I was then explaining that black people do tan, and that my brother in law, comes back from holiday, blacker than black when he comes back from holiday, and you can barely see him when its dark.

two big black guys were standing behind me. :(
 
Soldato
Joined
11 Sep 2009
Posts
13,911
Location
France, Alsace
I was like 14/15 at the time and my old man took me to a 40th birthday of one of his mates, who was minted. Massive marquee in the field, full wedding like set up. The place was full of millionaires and the like.
There were no other kids there and they didn't serve anything but wine. No soft drinks. So naturally I could completely slaughtered.

After passing out on the toilet for about an hour, the party moved back to their mansion. I was a little green behind the gills and on feeling a rumble in my stomach, I felt the need for a massive dump. Off I went.

As I sat down for said dump, I felt the room spinning like mad. Cold sweats sweep over me... This isn't good. I assume the position, head down the toilet.

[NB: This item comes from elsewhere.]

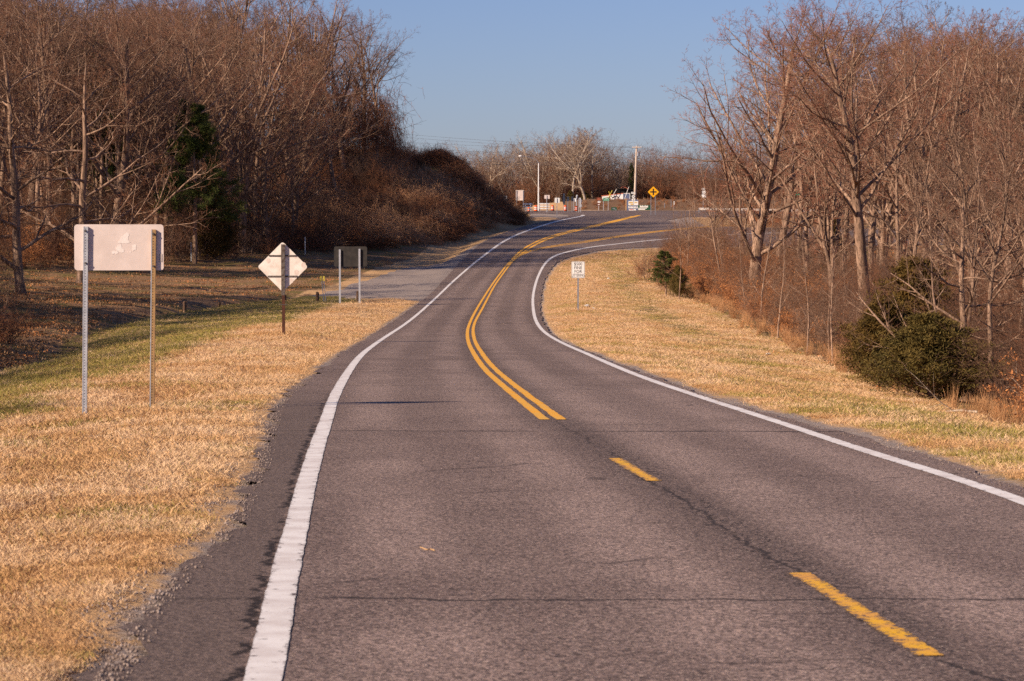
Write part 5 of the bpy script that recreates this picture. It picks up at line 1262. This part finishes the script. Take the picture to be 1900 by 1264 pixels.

Trouble is, I hadn't even had a chance to have a crap yet, so when I heaved to chunder, the involuntary reaction caused me to **** all over their cream carpeted bathroom floor. I mean, who has cream carpet in a bathroom?!
Not only did I manage to spray **** the furthest ever recorded, but I also managed to **** all down my legs and trousers.

Naturally, there was no way of hiding this massive state, and I had to get help. Needless to say I didn't live that one down for a while with my old man and his mates. No one knows that story though, not most my mates or the Mrs. Naturally, I don't dish it out at story time.